Developing Innovative Solutions to Novel Development Issues

We have a monthly subscription and all the orders are not changed at the end of the month. There’s no value in keeping data in one big table, as most will never be touched again unless a customer asks for a refund at a later date. A solution to the problem was partitioning the database.

We had a simple key in the month the order was placed, and even a table with a few million orders is still relatively easy to process versus one with hundreds of millions. Using a trigger to both creating and partitioning the data, we were able to cut down the number of visible rows by an order of magnitude.

Our fun with PostgreSQL, regrettably, did not end there!

Between being in business for several years and having multiple subscription products, the way we partitioned our data resulted in a little over 100 partitions, and each month we added a few. We soon learned that the version of PostgreSQL we were using was not super efficient in how it treated partitions.

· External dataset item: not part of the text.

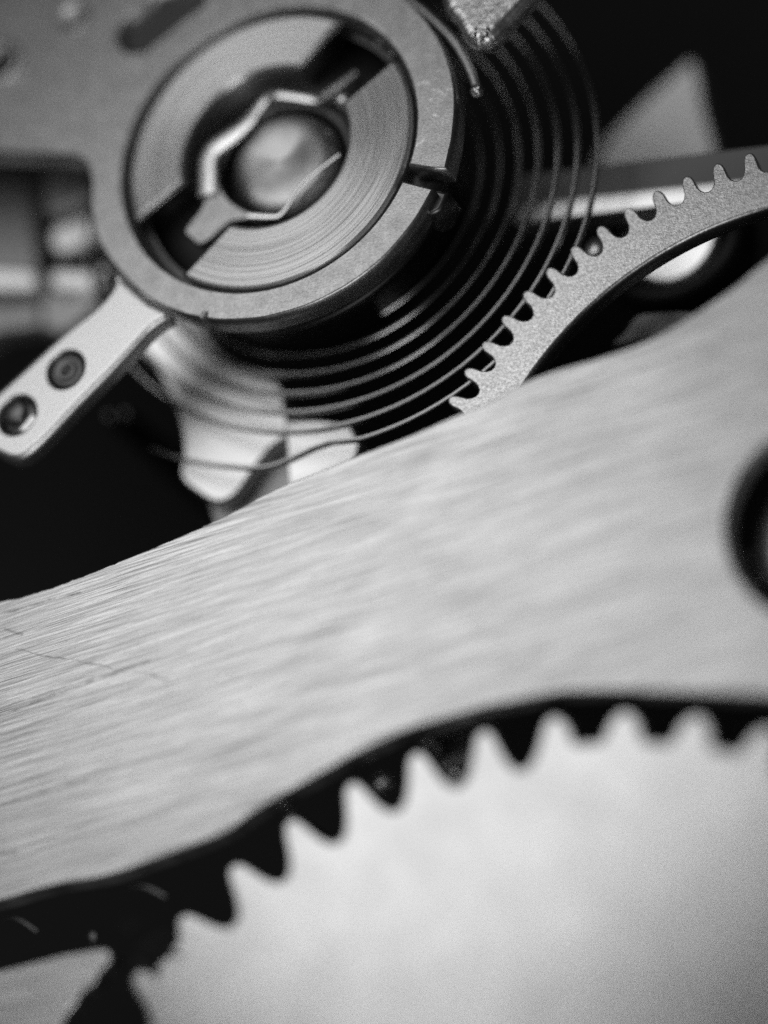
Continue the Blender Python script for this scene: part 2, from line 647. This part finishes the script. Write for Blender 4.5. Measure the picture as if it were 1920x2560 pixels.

We had to deal with developers creating queries that did not include the partition key. When you have an aging codebase with a monolithic system, there are a lot of little gremlin queries you need to suss out; otherwise, they would perform a scan on all partitions making it drastically slower than it was previously. That took some time to clear up. We learned that for every single partition, PostgreSQL would create a Shared Access Lock, regardless of whether the partition key was used or not. However, those rows were only in one table. The shared access lock on a row doesn’t exist in the other tables. Moreover, the other partitions are from old months. We thought since we don’t really look at them very much, a shared lock should not cause a problem! Alas, that was not the case.

PostgreSQL has a limited amount of shared access locks it can give out at a time. If you have thousands of queries a second, and each needs hundreds of locks, this number adds up very quickly. Once they run out, every other query needs to wait until there are free locks available. Even with configuring the database correctly for this, we still ran into many unexplained failures.

Our release of our new microservices, our proverbial land of milk and honey, was imminent. We still were running into more and more issues that were very esoteric and hard to debug. IO was a constant issue in the monolith. As our last attempt to solve our problems before the new release, we migrated our monolith to Amazon’s Aurora database. This was a big solution for us. The IO issues completely disappeared as Aurora’s storage layer was magically able to handle everything we threw at it. We still had performance issues, it did not solve all of them but between the IO issues going away and the ability to have near-instantaneously synced read instances it allowed us to have a little more breathing room.

Final Remarks: What We Could Learn from Our Migration Experience?

A number of key points could be derived from our migration project. The first point being you should plan for the amount of data you want to have, not how much you currently have. Had we partitioned our systems earlier, we would have been able to run more smoothly and be less hurried to solve these issues as they came up. Now, as we consider new systems, we ask ourselves:

  • How many rows are we going to add each month?
  • Is that number going to stay constant if we double or triple our user base?
  • If it grows linearly with the number of users, we’ve decided to start partitioning right away instead of waiting for it to be a problem.

Second, Aurora is really helpful at our level of traffic. Having the ability to auto-scale, read instances for databases up and down, and have them almost instantly and always in sync is extremely valuable. Most of our systems now use Aurora and read exclusively from read instances. We are able to scale traffic much more reliably, even though we use caching like Redis.

The above two points are not the only learning instances from our migration experience. We now know that the monolith had to go. No amount of remediation was going to solve that bottleneck. Luckily, we had enough forethought to start on that project early, before we needed it. So the amount of time we had to keep the old system running was far less than it could have been if we waited until everything broke.